Call Me Silly

Call me silly if you like - but I can't help it. In fact I don't want to help it. Son#3 has just left to return to Uni and I'm dripping like a tap! I miss him already. This is his second year at Uni and I think I'm finding it harder now than I did this time last year. Perhaps there's a few reasons for that.

Last year, Son#2 was also going to be in the same town for the first half of the year. I felt better knowing that the brother Son#3 is closest to would be near by. I also knew they would look out for each other. This year Son#2 is back home.

Last year, Son#3 was staying in a Christian hostel. I knew he'd have lots of company and plenty of good food - and I was right. This year he's in a flat (apartment for my US friends) with 3 others. It is behind the Christian hostel so it's not an entirely new environment for him, but flatting will certainly be a new experience. And this week I've realised that I probably should have spent more time teaching him to cook!

The year before last, Son#3 had argued a lot with his younger brothers and - because we're so similar - the two of us had also clashed on more than one occasion. Whether it was just a maturity thing or he was struggling with the restrictions of home or it was as he claimed and was all our fault, I don't know - but after a year away he came home for holidays and those tensions seemed to have vanished. Perhaps too because we'd missed him so much we were nicer to him.

Last year Son#3 began Uni refreshed after an extended break. This year he returns after having worked his holidays - most of it on night shift which he didn't find easy. This year will be a busy year for him and it's a shame that he's starting it already tired and feeling the pressure.

It seems just yesterday that I first held the precious bundle that was our third son in my arms. I wish so much that I could convey to the parents I work with each day how quickly the years really do pass.
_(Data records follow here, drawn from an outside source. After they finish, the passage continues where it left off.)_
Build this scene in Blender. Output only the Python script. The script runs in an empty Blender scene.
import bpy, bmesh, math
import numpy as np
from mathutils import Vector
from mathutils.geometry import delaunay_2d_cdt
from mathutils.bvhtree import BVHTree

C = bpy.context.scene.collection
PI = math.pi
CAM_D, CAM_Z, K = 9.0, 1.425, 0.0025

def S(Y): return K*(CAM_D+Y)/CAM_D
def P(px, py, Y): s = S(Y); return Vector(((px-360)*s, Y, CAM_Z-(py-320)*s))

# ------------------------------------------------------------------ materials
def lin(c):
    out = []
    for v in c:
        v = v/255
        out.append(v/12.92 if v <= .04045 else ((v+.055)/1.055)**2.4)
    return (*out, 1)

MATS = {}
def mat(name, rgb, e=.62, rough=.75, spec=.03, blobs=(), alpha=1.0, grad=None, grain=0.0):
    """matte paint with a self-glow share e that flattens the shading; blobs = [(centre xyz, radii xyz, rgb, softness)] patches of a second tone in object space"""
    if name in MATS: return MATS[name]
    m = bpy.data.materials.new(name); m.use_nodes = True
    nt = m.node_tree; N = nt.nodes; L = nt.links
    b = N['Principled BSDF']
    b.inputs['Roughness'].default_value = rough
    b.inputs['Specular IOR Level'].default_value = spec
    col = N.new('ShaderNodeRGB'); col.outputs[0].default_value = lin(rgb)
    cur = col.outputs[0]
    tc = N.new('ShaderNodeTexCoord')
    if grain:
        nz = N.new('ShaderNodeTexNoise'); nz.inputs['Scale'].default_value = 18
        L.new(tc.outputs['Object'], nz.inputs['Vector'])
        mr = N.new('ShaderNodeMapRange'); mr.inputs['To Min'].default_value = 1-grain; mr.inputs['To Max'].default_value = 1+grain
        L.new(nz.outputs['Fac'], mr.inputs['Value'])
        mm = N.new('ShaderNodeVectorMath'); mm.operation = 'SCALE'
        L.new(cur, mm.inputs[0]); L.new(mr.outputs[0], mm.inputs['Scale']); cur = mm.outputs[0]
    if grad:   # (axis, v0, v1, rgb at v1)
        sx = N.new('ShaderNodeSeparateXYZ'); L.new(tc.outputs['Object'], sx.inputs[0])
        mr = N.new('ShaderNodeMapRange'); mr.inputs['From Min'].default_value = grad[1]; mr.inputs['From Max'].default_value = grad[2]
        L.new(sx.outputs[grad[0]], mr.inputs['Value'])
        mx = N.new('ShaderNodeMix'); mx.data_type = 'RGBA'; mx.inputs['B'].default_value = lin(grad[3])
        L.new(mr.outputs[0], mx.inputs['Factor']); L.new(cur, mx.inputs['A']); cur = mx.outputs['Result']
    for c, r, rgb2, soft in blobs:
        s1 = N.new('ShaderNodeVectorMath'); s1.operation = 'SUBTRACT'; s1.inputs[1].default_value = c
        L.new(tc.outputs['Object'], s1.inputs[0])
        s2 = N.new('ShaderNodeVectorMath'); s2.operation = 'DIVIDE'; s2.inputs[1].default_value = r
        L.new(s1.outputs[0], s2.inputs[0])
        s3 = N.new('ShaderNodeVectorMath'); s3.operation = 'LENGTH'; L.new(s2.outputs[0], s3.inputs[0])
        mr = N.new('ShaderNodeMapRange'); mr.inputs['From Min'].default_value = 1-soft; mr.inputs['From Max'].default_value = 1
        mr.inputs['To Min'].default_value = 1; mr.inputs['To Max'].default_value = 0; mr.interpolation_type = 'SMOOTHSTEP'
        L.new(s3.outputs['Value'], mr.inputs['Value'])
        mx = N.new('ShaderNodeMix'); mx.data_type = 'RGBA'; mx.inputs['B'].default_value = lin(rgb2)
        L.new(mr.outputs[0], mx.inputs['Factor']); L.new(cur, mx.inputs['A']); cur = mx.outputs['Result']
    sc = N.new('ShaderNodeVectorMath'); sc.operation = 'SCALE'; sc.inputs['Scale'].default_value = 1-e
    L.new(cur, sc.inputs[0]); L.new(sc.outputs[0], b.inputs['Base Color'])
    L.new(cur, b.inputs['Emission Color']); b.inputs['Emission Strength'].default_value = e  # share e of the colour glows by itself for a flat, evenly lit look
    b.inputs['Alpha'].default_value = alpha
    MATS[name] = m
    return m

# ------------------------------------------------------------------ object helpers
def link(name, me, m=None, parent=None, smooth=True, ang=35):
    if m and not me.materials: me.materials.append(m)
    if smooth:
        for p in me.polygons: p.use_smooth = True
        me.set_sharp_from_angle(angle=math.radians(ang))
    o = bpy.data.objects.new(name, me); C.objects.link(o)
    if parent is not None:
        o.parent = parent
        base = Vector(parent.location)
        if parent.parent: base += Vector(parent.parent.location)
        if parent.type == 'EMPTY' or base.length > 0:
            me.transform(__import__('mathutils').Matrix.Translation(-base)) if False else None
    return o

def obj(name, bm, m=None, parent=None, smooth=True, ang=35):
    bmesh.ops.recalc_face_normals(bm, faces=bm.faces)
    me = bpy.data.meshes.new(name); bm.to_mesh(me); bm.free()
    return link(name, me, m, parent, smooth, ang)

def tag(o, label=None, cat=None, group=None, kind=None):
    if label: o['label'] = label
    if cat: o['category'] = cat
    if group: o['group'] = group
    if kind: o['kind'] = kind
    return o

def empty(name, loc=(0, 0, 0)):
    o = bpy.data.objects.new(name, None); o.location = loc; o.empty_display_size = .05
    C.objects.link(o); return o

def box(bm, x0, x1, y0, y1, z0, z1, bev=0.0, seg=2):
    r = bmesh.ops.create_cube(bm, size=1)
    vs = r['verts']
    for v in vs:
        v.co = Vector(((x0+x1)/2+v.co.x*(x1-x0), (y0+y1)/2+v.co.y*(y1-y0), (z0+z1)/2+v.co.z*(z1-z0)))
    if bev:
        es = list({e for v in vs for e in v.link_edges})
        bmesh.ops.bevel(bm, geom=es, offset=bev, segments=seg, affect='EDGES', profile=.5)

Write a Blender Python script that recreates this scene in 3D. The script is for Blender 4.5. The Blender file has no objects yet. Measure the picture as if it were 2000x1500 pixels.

When I see their little ones crying because Mum or Dad have to leave (and boys seems to have a harder time of it than girls); when I hold them as they go off to sleep and they struggle because it's not me they want but their parents; when I read the research that suggests that boys shouldn't be left in care before their third birthday, I wish there was some way I could prove to these parents that these early years pass all too quickly and can never be reclaimed and that nothing - absolutely nothing - is worth the cost of missing out on time with their children.

I had no idea of the research when I decided to stay home with my children. All I knew was that I loved them and enjoyed them and wanted to be with them. God had entrusted them to me to raise and I wasn't going to let someone do it for me. I have no regrets for the decision I made. I'd do it again. In fact I wish I could do it all again - and then I wouldn't have had to say goodbye to my son just a short while ago!

But since I can't, I'll trust God's promises to see us through:

You have seen what I did to the Egyptians, and how I bore you on eagles’ wings and brought you to Myself (Exodus 19:3-5, NKJV).

But they that wait upon the Lord shall renew their strength; they shall mount up with wings as eagles; they shall run, and not be weary; and they shall walk, and not faint (Isaiah 40:31).

Comments

Daisy said…
Awww, Jules you are not silly at all. We mothers love our children sooo much! They are so precious to us ... it's amazing how much love a mother has for her children. I'm not looking forward to letting go when it's my turn. It will be a hard thing to do that's for sure!
SchnauzerMom said…
I think you are a wonderful mother!
Hi, Jules.
My name is Cristina and I'm from Brazil.
I am a Christian woman, I love Jesus Christ, he is my Lord, and I have a wonderful family,like you...
I don't have a good English, but Iwanna be your friend...for talking about our family, our job, our life and principally...our LORD.
Please...visit me and be my friend.
My blog is:
http://inglesearte.blogspot.com
My msn is:
pro_cris.ingles@hotmail.com
Kisses, and have a nice weekend!
Unknown said…
I don't think you are silly at all! It just shows how much you love your children! You are so right that the years go by so fast. I am amazed at how fast it does go by. I try and remember that, so that I will cherish the time.
busymomof10 said…
Hi Jules!
I loved this post! You know I can relate!!!!
BTW, Congratulations on your inch loss!!